● Given task:
Repeat every line exactly, keeping the pictures out of the copy.
------------------------
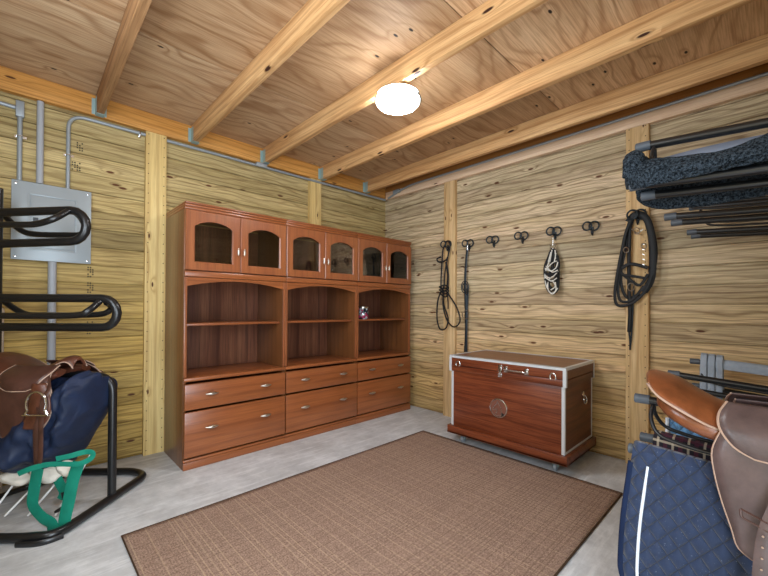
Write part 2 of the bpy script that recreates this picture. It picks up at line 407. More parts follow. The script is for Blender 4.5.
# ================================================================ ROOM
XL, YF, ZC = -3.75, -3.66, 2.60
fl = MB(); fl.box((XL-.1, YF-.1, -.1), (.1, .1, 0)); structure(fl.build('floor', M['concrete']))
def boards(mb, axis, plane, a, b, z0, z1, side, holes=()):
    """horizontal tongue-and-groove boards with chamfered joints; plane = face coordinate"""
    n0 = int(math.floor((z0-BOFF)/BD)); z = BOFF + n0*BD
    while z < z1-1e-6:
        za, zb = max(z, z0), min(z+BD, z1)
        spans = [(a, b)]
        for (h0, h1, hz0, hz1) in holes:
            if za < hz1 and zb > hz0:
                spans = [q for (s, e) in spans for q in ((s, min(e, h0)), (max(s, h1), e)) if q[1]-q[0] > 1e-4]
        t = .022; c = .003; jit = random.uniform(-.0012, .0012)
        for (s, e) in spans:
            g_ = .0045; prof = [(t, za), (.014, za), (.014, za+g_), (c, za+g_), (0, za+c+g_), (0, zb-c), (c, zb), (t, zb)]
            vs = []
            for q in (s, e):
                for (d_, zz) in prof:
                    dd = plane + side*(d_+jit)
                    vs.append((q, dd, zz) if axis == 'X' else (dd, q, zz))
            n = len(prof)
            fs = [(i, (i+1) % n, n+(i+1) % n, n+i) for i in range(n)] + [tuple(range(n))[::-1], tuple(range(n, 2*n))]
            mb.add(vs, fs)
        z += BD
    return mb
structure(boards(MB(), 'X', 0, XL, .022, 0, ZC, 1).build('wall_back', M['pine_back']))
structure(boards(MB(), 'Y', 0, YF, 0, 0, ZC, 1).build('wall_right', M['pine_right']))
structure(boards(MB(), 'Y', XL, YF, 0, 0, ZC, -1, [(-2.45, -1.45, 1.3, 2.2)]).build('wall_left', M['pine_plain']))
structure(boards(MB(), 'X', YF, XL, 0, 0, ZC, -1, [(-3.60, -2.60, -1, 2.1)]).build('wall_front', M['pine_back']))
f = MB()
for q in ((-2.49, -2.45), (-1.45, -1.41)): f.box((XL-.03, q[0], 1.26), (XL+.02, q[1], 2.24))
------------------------
● Problem solution:
Write part 2 of the bpy script that recreates this picture. It picks up at line 407. More parts follow. The script is for Blender 4.5.
# ================================================================ ROOM
XL, YF, ZC = -3.75, -3.66, 2.60
fl = MB(); fl.box((XL-.1, YF-.1, -.1), (.1, .1, 0)); structure(fl.build('floor', M['concrete']))
def boards(mb, axis, plane, a, b, z0, z1, side, holes=()):
    """horizontal tongue-and-groove boards with chamfered joints; plane = face coordinate"""
    n0 = int(math.floor((z0-BOFF)/BD)); z = BOFF + n0*BD
    while z < z1-1e-6:
        za, zb = max(z, z0), min(z+BD, z1)
        spans = [(a, b)]
        for (h0, h1, hz0, hz1) in holes:
            if za < hz1 and zb > hz0:
                spans = [q for (s, e) in spans for q in ((s, min(e, h0)), (max(s, h1), e)) if q[1]-q[0] > 1e-4]
        t = .022; c = .003; jit = random.uniform(-.0012, .0012)
        for (s, e) in spans:
            g_ = .0045; prof = [(t, za), (.014, za), (.014, za+g_), (c, za+g_), (0, za+c+g_), (0, zb-c), (c, zb), (t, zb)]
            vs = []
            for q in (s, e):
                for (d_, zz) in prof:
                    dd = plane + side*(d_+jit)
                    vs.append((q, dd, zz) if axis == 'X' else (dd, q, zz))
            n = len(prof)
            fs = [(i, (i+1) % n, n+(i+1) % n, n+i) for i in range(n)] + [tuple(range(n))[::-1], tuple(range(n, 2*n))]
            mb.add(vs, fs)
        z += BD
    return mb
structure(boards(MB(), 'X', 0, XL, .022, 0, ZC, 1).build('wall_back', M['pine_back']))
structure(boards(MB(), 'Y', 0, YF, 0, 0, ZC, 1).build('wall_right', M['pine_right']))
structure(boards(MB(), 'Y', XL, YF, 0, 0, ZC, -1, [(-2.45, -1.45, 1.3, 2.2)]).build('wall_left', M['pine_plain']))
structure(boards(MB(), 'X', YF, XL, 0, 0, ZC, -1, [(-3.60, -2.60, -1, 2.1)]).build('wall_front', M['pine_back']))
f = MB()
for q in ((-2.49, -2.45), (-1.45, -1.41)): f.box((XL-.03, q[0], 1.26), (XL+.02, q[1], 2.24))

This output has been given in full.